Friday, July 25th, 2025

REVISED PLAN FOR COMMANDERS’ RETURN TO RFK

Craig Llewellyn

Editor

REVISED PLAN FOR COMMANDERS’ RETURN TO RFK

Craig Llewellyn NFL

The Washington Commanders should know by the start of next month whether they are clear to start work on their new home, slated for the site of the former RFK Stadium that staged some of the club’s most famous games.

RFK Stadium — which was officially renamed in 1969 following the assassination of Robert Kennedy — was home to the then Washington Redskins for 36 seasons between 1961-96, with the team going 173-102-3 in 266 games there. However, after nearly a decade of wrangling over a new stadium, and having a 1994 agreement collapse in the face of complaints in part fuelled by the team’s racially insensitive nickname, owner Jack Kent Cooke decided to move to Maryland, where the team remained through the Daniel Snyder years and, now, into its latest ownership, overseen by Josh Harris.

Although several options were under consideration as a replacement for the ageing Northwest Stadium (formerly FedEx Field), the Harris-led group secured a potential return to the RFK campus by signing an agreement in late April, alongside DC mayor Muriel Bowser, that would activate ‘180 acres of opportunity’, starting with the construction of a state-of-the-art roofed stadium. When Congress passed the D.C. Robert F. Kennedy Memorial Stadium Campus Revitalization Act at the start of 2025, which was signed into law in January, it gave the District the ability to develop the long-underutilised space after lifting restrictions that were in place under the previous lease.

The project, however, was subject to the usual financial scrutiny, and the D.C. Council this week set a date to vote on revised legislation that could confirm the Commanders’ return to the capital. The updated plan would support a $3.7bn redevelopment project featuring the new stadium, 6,000 housing units — including 1,800 designated as ‘affordable’ — and a mix of retail space and parkland across 174 acres.

I am pleased to announce that, in discussions I have had with the Washington Commanders with regard to the proposal for a new stadium, we have reached an

agreement on the general terms, primarily with regard to the finances,” council chairman Phil Mendelson reported. “The Commanders’ need for urgency actually worked to our benefit because what we said to them was, ‘If you really want an earlier date [for the vote], then we want to see some changes that make it better for the citizens of the district. I am pleased to say that will see significant revenues coming to the District General Fund and some other changes that are of benefit to the city.

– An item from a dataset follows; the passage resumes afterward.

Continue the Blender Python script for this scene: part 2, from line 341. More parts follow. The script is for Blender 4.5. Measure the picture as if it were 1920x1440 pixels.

As a reminder, when the deal was announced between the mayor and the Commanders, what was proposed was a $500m subsidy for construction of the stadium plus another $356m for the construction of two parking garages. I want to emphasise that those dollars, which are unchanged from where we are today, are the upside of what the District provides. That is to say the city is not on the hook if the cost of the stadium is greater than what the team thinks.

In addition, what was worked out between the mayor and the team was that there would be a significant number of tax abatements or tax avoidance — no parking tax, which is 18 per cent, and tax abatements on sales tax with different sales taxes, which is to say the city would be borrowing and providing $856m and there would be no revenue stream to the general fund in return. What we have negotiated is quite different. Benefit to the city in terms of revenues could be as much as $949m over the term of the lease, so there will be parking taxes that will go to the general fund, as well as sales taxes on general merchandise and sales taxes on food and beverages. The team will retain the ticket taxes and they will go into the maintenance fund that they want, and that is important for maintaining the facility for the life of the lease.

We will also be redirecting some of the revenue from what is going to be called the Sports Facilities Fee, roughly $600m over the lease term, to a transportation improvement fund to [address] the capacity of the existing metro station and the possibility that a new additional station would have to be built. The Commanders, meanwhile, have agreed to provide $50m for community benefits: youth sports linked to education, a grocery store, job training, community benefits such as that.”

Under the revised proposal, Mendelson’s office estimates, the redevelopment could generate $26.6bn in tax revenue over 30 years. The District would contribute $1bn toward the stadium project, while the team would fund the remaining $2.7bn.